## TASK STATEMENT
Write out the listing below exactly, and omit any images you find in it.

## INFORMATION PROVIDED

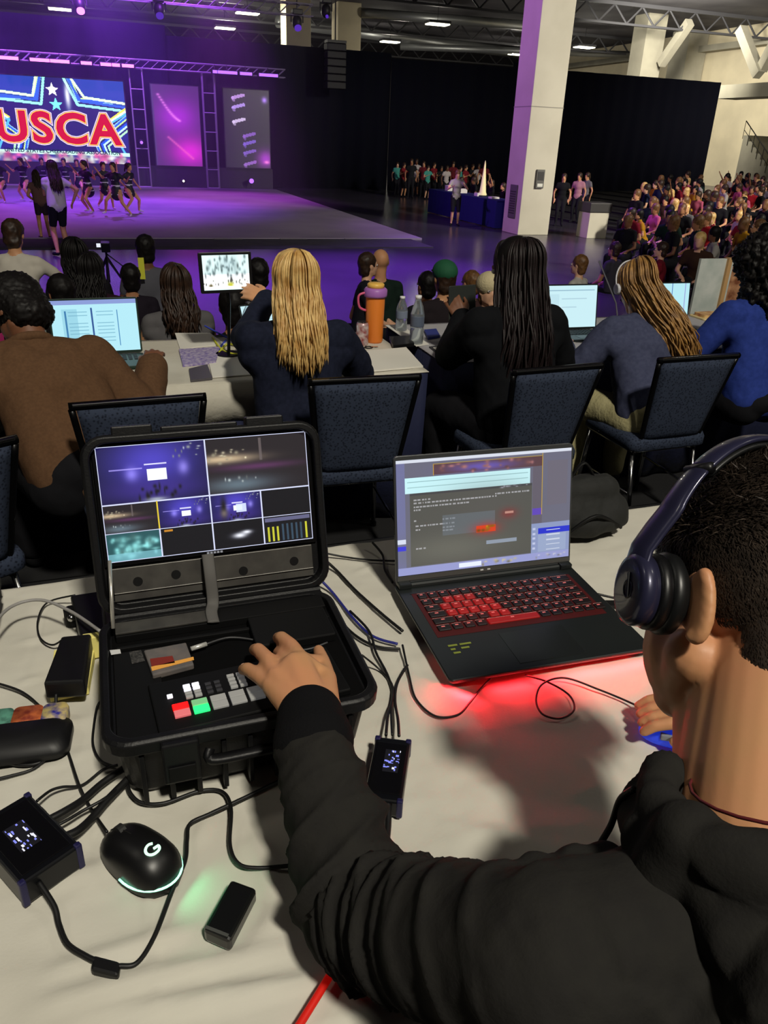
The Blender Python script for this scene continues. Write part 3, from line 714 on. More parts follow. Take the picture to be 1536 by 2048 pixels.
for i, (px, py) in enumerate(((283, 285), (367, 362), (503, 362))):
    p = oy(px, py, 36.9)
    t = thing('floor_spotlight', ['small violet spotlight low on the ladder truss beside the big screen', 'tiny white spotlight standing below the left side screen', 'bright violet spotlight standing below the right side screen'][i], 'spotlight', p)
    MB().cyl((0, .18, 0), (0, 0, 0), .10, .12, 14).build('housing', hk, t, smooth=True); rr_ = (.06, .04, .10)[i]
    MB().cyl((0, -.005, 0), (0, -.03, 0), rr_, rr_, 14).build('lens', vg if i != 1 else wg, t)
    if i != 0: MB().tube([(0, .1, -.1), (0, .1, -p.z+.04)], .02, 6).build('stand', hk, t)
    else: MB().tube([(0, .15, 0), (0, .3, .06)], .02, 6).build('stand', hk, t)
# moving heads on the high truss
for i, (px, py) in enumerate(((160, 10), (318, 20), (594, 45), (652, 22))):
    p = oy(px, py, 35.6)
    t = thing('moving_head_light', ['moving stage light glowing magenta, leftmost on the high truss', 'dark moving stage light on the high truss above the ladder truss', 'dark moving stage light in front of the left far column', 'small dark moving stage light above the hanging speaker'][i], 'stage light', p, 0, 'moving heads on the high truss')
    MB().box(-.2, .2, -.2, .2, .25, .45).build('base', hk, t, bevel=.03); MB().ell((0, 0, 0), (.2, .24, .25), 16, 10).build('head', hk, t, smooth=True)
    mb = MB().tube([(-.24, 0, .3), (-.24, 0, 0)], .03, 6).tube([(.24, 0, .3), (.24, 0, 0)], .03, 6); mb.build('yoke', hk, t)
    MB().cyl((0, -.15, -.18), (0, -.19, -.23), .14 if i != 3 else .06, n=16).build('lens', mg if i == 0 else emat('lamp_dim_violet', (90, 50, 190), .9), t)
    MB().tube([(0, 0, .45), (0, 0, 1.2)], .02, 6).build('hanger', hk, t)
# hanging line array
a = oy(655, 85, 36.5); b = oy(692, 180, 36.5)
t = thing('hanging_speaker', 'black hanging loudspeaker column in front of the dark drape', 'loudspeaker', (0, 0, 0))
hh = (a.z-b.z)/6
for k in range(6): MB().box(a.x, b.x, 36.5, 37.1, a.z-(k+1)*hh+.02, a.z-k*hh).build('cabinet', mat('speaker_black', (22, 22, 28), .6), t, bevel=.03)
MB().tube([((a.x+b.x)/2, 36.8, a.z), ((a.x+b.x)/2, 36.8, 9.2)], .03, 6).build('hanger', hk, t); MB().box(a.x, b.x, 36.5, 37, a.z+.02, a.z+.12).build('top_frame', hk, t)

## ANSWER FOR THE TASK
The Blender Python script for this scene continues. Write part 3, from line 714 on. More parts follow. Take the picture to be 1536 by 2048 pixels.
for i, (px, py) in enumerate(((283, 285), (367, 362), (503, 362))):
    p = oy(px, py, 36.9)
    t = thing('floor_spotlight', ['small violet spotlight low on the ladder truss beside the big screen', 'tiny white spotlight standing below the left side screen', 'bright violet spotlight standing below the right side screen'][i], 'spotlight', p)
    MB().cyl((0, .18, 0), (0, 0, 0), .10, .12, 14).build('housing', hk, t, smooth=True); rr_ = (.06, .04, .10)[i]
    MB().cyl((0, -.005, 0), (0, -.03, 0), rr_, rr_, 14).build('lens', vg if i != 1 else wg, t)
    if i != 0: MB().tube([(0, .1, -.1), (0, .1, -p.z+.04)], .02, 6).build('stand', hk, t)
    else: MB().tube([(0, .15, 0), (0, .3, .06)], .02, 6).build('stand', hk, t)
# moving heads on the high truss
for i, (px, py) in enumerate(((160, 10), (318, 20), (594, 45), (652, 22))):
    p = oy(px, py, 35.6)
    t = thing('moving_head_light', ['moving stage light glowing magenta, leftmost on the high truss', 'dark moving stage light on the high truss above the ladder truss', 'dark moving stage light in front of the left far column', 'small dark moving stage light above the hanging speaker'][i], 'stage light', p, 0, 'moving heads on the high truss')
    MB().box(-.2, .2, -.2, .2, .25, .45).build('base', hk, t, bevel=.03); MB().ell((0, 0, 0), (.2, .24, .25), 16, 10).build('head', hk, t, smooth=True)
    mb = MB().tube([(-.24, 0, .3), (-.24, 0, 0)], .03, 6).tube([(.24, 0, .3), (.24, 0, 0)], .03, 6); mb.build('yoke', hk, t)
    MB().cyl((0, -.15, -.18), (0, -.19, -.23), .14 if i != 3 else .06, n=16).build('lens', mg if i == 0 else emat('lamp_dim_violet', (90, 50, 190), .9), t)
    MB().tube([(0, 0, .45), (0, 0, 1.2)], .02, 6).build('hanger', hk, t)
# hanging line array
a = oy(655, 85, 36.5); b = oy(692, 180, 36.5)
t = thing('hanging_speaker', 'black hanging loudspeaker column in front of the dark drape', 'loudspeaker', (0, 0, 0))
hh = (a.z-b.z)/6
for k in range(6): MB().box(a.x, b.x, 36.5, 37.1, a.z-(k+1)*hh+.02, a.z-k*hh).build('cabinet', mat('speaker_black', (22, 22, 28), .6), t, bevel=.03)
MB().tube([((a.x+b.x)/2, 36.8, a.z), ((a.x+b.x)/2, 36.8, 9.2)], .03, 6).build('hanger', hk, t); MB().box(a.x, b.x, 36.5, 37, a.z+.02, a.z+.12).build('top_frame', hk, t)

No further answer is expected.